Es könnte damit liegen, dass
Es könnte damit liegen, dass die Partisanen sich zwar gegen den Nazifaschismus aufgelehnt haben, den Südtirolern aber die Selbstbestimmung verweigert haben. Die Losung war immer "dalla Sicilia al Brennero". Und dass viele Südtiroler es nicht unbedingt feiern wollten, zwar von den Nazis befreit worden zu sein, aber bei Italien verbleiben zu müssen. Das war ein riesiger Schock, dass nach dem 2. WK Südtirol immer noch beim faschistischen Italien verblieben ist. Die Narben, die Italien den Südtirolern zugefügt hat, verheilen langsam (aber stetig), spätestens seit dem 2. Autonomiestatut 1992 kann sich das Volk der Südtiroler nicht mehr ausschließlich fremdbeherrscht fühlen.
Es bleibt umstritten, ob die
Es bleibt umstritten, ob die Angehörigen des Polizeiregimentes Bozen sich wirklich geweigert haben, an den Erschießungen teilzunehmen, oder ob sie, wie andere Zeitzeugen berichten, gar nicht gefragt wurden, weil ihr Kommandant erklärte, dass seine Leute so etwas nicht machen würden. Zu ergänzen ist auch, dass zwar 32 Südtiroler direkt am Ort des Attentates getötet wurden, weitere drei aber kurz darauf ihren Verletzungen erlegen sind. Die Geiselerschießungen wären also, sofern man diese furchtbare Form der Repressalie überhaupt rechtfertigen will, im Rahmen des (unmenschlichen) Befehls gewesen. Wenn man das Polizeiregiment Bozen erwähnt, dann sollte man auch das Polizeiregiment Brixen erwähnen, das dank der Überzeugungsarbeit von Hans Egarter geschlossen den Eid verweigert hat und als Strafe dafür an der Ostfront verheizt wurde. Wer gedenkt dieser Helden?

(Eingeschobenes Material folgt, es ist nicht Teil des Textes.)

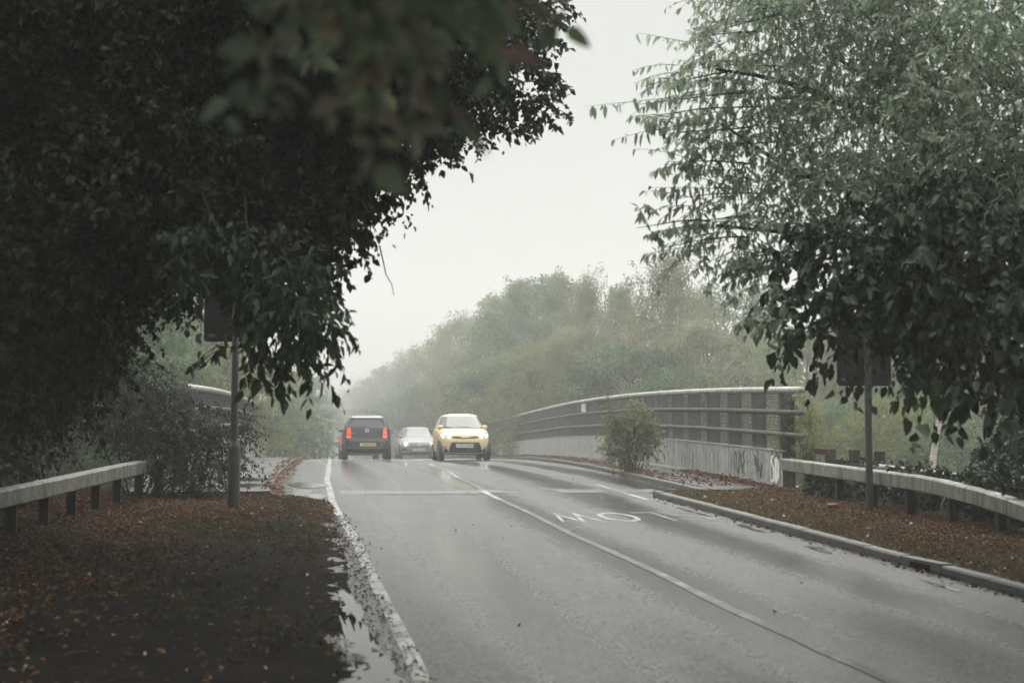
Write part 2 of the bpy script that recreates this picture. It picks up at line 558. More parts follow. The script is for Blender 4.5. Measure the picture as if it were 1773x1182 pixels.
def kerb_row(name, xf, y0, y1, wd=.13, ht=.095, side=1):
    mb = MB()
    y = y0
    i = 0
    while y < y1:
        L = min(.915, y1 - y)
        a, b = y + .006, y + L - .006
        jz = random.uniform(-.006, .006)
        if abs(y - 12.875) < .1 and name == 'kerb' and side == 1 and y0 < 0:
            y += L; continue       # the gully inlet stands here
        for (ya, yb) in ((a, b),):
            xa, xb = xf(ya), xf(yb)
            za, zb = zr(ya), zr(yb)
            c = .018
            prof = [(0, -.2), (0, ht - c), (c * .9 * side, ht), (wd * side, ht), (wd * side, -.2)]
            vs = [(xa + p, ya, za + q + jz) for p, q in prof] + [(xb + p, yb, zb + q + jz) for p, q in prof]
            n = len(prof)
            fs = [(k, k + 1, n + k + 1, n + k) for k in range(n - 1)] + [tuple(range(n)), tuple(range(2 * n - 1, n - 1, -1))]
            mb.add(vs, fs)
        y += L
        i += 1
    return tag(mb.build(name, M['kerb']), kind='structure')
kerb_row('kerb', lambda y: 6.38 + (1.0 * smooth(23.0, 24.6, y) if y > 23 else 0) * 0, -10, 23.3)
kerb_row('kerb', lambda y: 7.27 + dr(y), 23.2, 78)
kerb_row('kerb', lambda y: 0.0 + dr(y), 23.9, 78, side=-1)

# cast-iron gully inlet let into the right kerb
zc = zr(13.3325)
gy0, gy1 = 12.883, 13.782
groot = empty('kerb_gully', (6.38, 13.3325, zc))
tag(groot, 'dark gully inlet under a kerb block in the right hand kerb line', 'drain')
mb = MB()
for ya, yb, z0, z1 in ((gy0, gy0 + .22, -.2, .095), (gy1 - .22, gy1, -.2, .095), (gy0 + .222, gy1 - .222, .062, .094)):
    mb.box((.065, (ya + yb) / 2 - 13.3325, (z0 + z1) / 2), (.13, yb - ya, z1 - z0))
mb.build('kerb_block', M['kerb'], groot)
mb = MB()
mb.box((.11, 0, -.02), (.02, gy1 - gy0 - .45, .15))
for k in range(3):
    mb.box((.03, -.12 + .12 * k, .0), (.015, .02, .11))
mb.build('inlet_grate', simple('cast iron', (.03, .03, .03), .5), groot)

# road markings, sheets above the asphalt
def ribbon(name, xf, y0, y1, wd, mat, z=.004, step=.5, gaps=None, wob=0.0):
    mb = MB()
    segs = gaps or [(y0, y1)]
    for a, b in segs:
        rows = []
        for y in fr(a, b, step):
            j1 = random.uniform(-wob, wob); j2 = random.uniform(-wob, wob)
            rows.append([(xf(y) - wd / 2 + j1, y, zr(y) + z), (xf(y) + wd / 2 + j2, y, zr(y) + z)])
        mb.grid(rows)
    return tag(mb.build(name, mat), kind='structure')
edge_x = lambda y: 1.0 - 0.10 * smooth(16, 6, y) + dr(y) + .012 * math.sin(y * .8)
ribbon('edge_line', edge_x, 2, 60, .11, M['paint'], wob=.004, step=.5)
cl = []
y = 2.0
while y < 60:
    cl.append((y, y + (4.0 if y < 22 else 2.2))); y += 5.2 if y < 22 else 3.4
cxl = lambda y: 3.70 + dr(y) + .02 * math.sin(y)
ribbon('centre_line', cxl, 0, 0, .10, M['paint'], gaps=[g for i, g in enumerate(cl) if i % 2 == 0 and g[0] > 20], wob=.01)
ribbon('centre_line', cxl, 0, 0, .10, M['paint_worn'], gaps=[(a, b) for a, b in zip([g[1] for g in cl[:-1]], [g[0] for g in cl[1:]])] + [g for i, g in enumerate(cl) if i % 2 == 1 or g[0] <= 20], wob=.01)
ribbon('edge_line', lambda y: 6.08 + dr(y) * .8, 22.5, 26.5, .10, M['paint'], wob=.01)
# transverse bridge joint band of newer pale surfacing
ribbon_mb = MB()
rows = []
for yy in (24.3, 24.7, 25.2):
    rows.append([(-.1 + dr(yy) + 7.35 * i / 12, yy + .15 * math.sin(i), zr(yy) + .003) for i in range(13)])
ribbon_mb.grid(rows)
tag(ribbon_mb.build('road_joint', asphalt('smooth joint', (.10, .10, .098), .22, .4, False, .2)), kind='structure')

def text_mesh(s, size=1.0):
    cu = bpy.data.curves.new('lettering', 'FONT')
    cu.body = s
    cu.size = size
    cu.resolution_u = 4
    o = bpy.data.objects.new('lettering', cu)
    COL.objects.link(o)
    bpy.context.view_layer.update()
    me = bpy.data.meshes.new_from_object(o.evaluated_get(bpy.context.evaluated_depsgraph_get()))
    vs = [tuple(v.co) for v in me.vertices]
    fs = [tuple(p.vertices) for p in me.polygons]
    bpy.data.objects.remove(o)
    bpy.data.curves.remove(cu)
    bpy.data.meshes.remove(me)
    return vs, fs
# SLOW, painted for traffic coming the other way, so it stands on its head from here
mb = MB()
YS0, YS1 = 18.75, 20.2
for ch, xa, xb, mi in (('W', 3.88, 4.50, 0), ('O', 4.58, 5.10, 0), ('L', 5.18, 5.52, 1), ('S', 5.62, 6.12, 1)):
    vs, fs = text_mesh(ch)
    x0 = min(v[0] for v in vs); x1 = max(v[0] for v in vs)
    y0 = min(v[1] for v in vs); y1 = max(v[1] for v in vs)
    out = []
    for v in vs:
        u = (v[0] - x0) / (x1 - x0); q = (v[1] - y0) / (y1 - y0)
        X = xb - u * (xb - xa); Y = YS1 - q * (YS1 - YS0)
        out.append((X, Y, zr(Y) + .004))
    mb.add(out, fs, mi)
tag(mb.build('slow_marking', [road_paint('lettering paint', .465), M['paint_worn']]), kind='structure')

# puddle between the left edge line and the verge
def blob_outline(cx, cy, rx, ry, n=200, seed=0, amp=.45):
    rr = random.Random(seed)
    ph = [rr.uniform(0, 6.28) for _ in range(7)]
    out = []
    for k in range(n):
        a = 2 * math.pi * k / n
        q = 1 + amp * sum(math.sin((j + 2) * a + ph[j]) / (j + 1.6) for j in range(7)) * .7 + amp * (.22 * math.sin(19 * a + ph[1]) + .15 * math.sin(37 * a + ph[2]))
        out.append((cx + rx * q * math.cos(a), cy + ry * q * math.sin(a)))
    return out
for k, (cx_, cy_, rx, ry, sd) in enumerate(((.60, 8.6, .17, 2.3, 3), (.40, 9.6, .22, .5, 5), (.66, 11.6, .07, .8, 11))):
    mb = MB()
    o_ = blob_outline(cx_, cy_, rx, ry, seed=sd)
    mb.add([(x, y, zr(y) + .026) for x, y in o_], [tuple(range(len(o_)))])
    tag(mb.build('puddle', M['water']), kind='structure')
rr = random.Random(5)
for k in range(5):            # thin wet pools lying along the right gutter
    yy = 9 + k * 2.9 + rr.uniform(-.4, .4)
    mb = MB()
    o_ = blob_outline(6.38 - rr.uniform(.22, .38), yy, rr.uniform(.03, .07), rr.uniform(.3, .6), 160, k + 20, .6)
    o_ = [(min(x, 6.375), y) for x, y in o_]
    mb.add([(x, y, zr(y) + .006) for x, y in o_], [tuple(range(len(o_)))])
    tag(mb.build('puddle', M['water']), kind='structure')
for k, (cx_, cy_, rx, ry) in enumerate(((.35, 25.0, .35, .9), (.62, 26.8, .3, .9), (.75, 23.9, .22, .5), (-.45, 25.2, .4, .5), (-.7, 27.2, .5, .7), (6.95, 24.6, .2, .6))):
    mb = MB()
    z_ = .009 if cx_ > -.1 else .113
    o_ = blob_outline(cx_ + dr(cy_), cy_, rx, ry, seed=40 + k, amp=.4)
    if z_ < .1: o_ = [(max(x, dr(y) + .012), y) for x, y in o_]
    mb.add([(x, y, zr(y) + z_) for x, y in o_], [tuple(range(len(o_)))])
    tag(mb.build('puddle', M['water']), kind='structure')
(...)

In reply to Es bleibt umstritten, ob die by Hartmuth Staffler
Dann hat Kappler nicht 5 zu
Dann hat Kappler keine 5 Menschen zu viel sondern 15 zu wenig töten lassen.
In reply to Dann hat Kappler nicht 5 zu by Maximi Richard
Jeder Unschuldige, der
Jeder Unschuldige, der getötet wird, ist einer zu viel.
In den letzten Jahrhunderten
In den letzten Jahrhunderten haben nationalistische Verirrungen unheimlich viel Leid in die Welt getragen. Gedenkfeiern sollten m.E. nicht nur auf die Vergangenheit bezogen bleiben, sondern vielmehr zur Notwendigkeit eines friedlichen Miteinander, über Staatsgrenzen, Religionen und Herkunft hinweg, einladen.
Wenn es auch mit nur halb so
Wenn es auch mit nur halb so viel Trikolore ginge, könnte man vielleicht auch die eine oder den anderen Deutschsprachigen mehr dazu motivieren, diesen Anlässen beizuwohnen. Ich jedenfalls halte diesen zur Schau gestellten Nationalismus (jaja ich weiß: Verfassungspatriotismus, aber trotzdem…) gerade in Südtirol etwas wenig ‘empathisch’.
Habe einen der überlebenden
Habe einen der überlebenden des Attentat der via Rasella kennengelernt.
Mit Stolz erzählte er mir die Weigerung an der Teilnahme der Erschiessung der Geiseln.
Die Menschlichkeit in Krieg zu bewahren ist wahrhaftig eine Heldentat.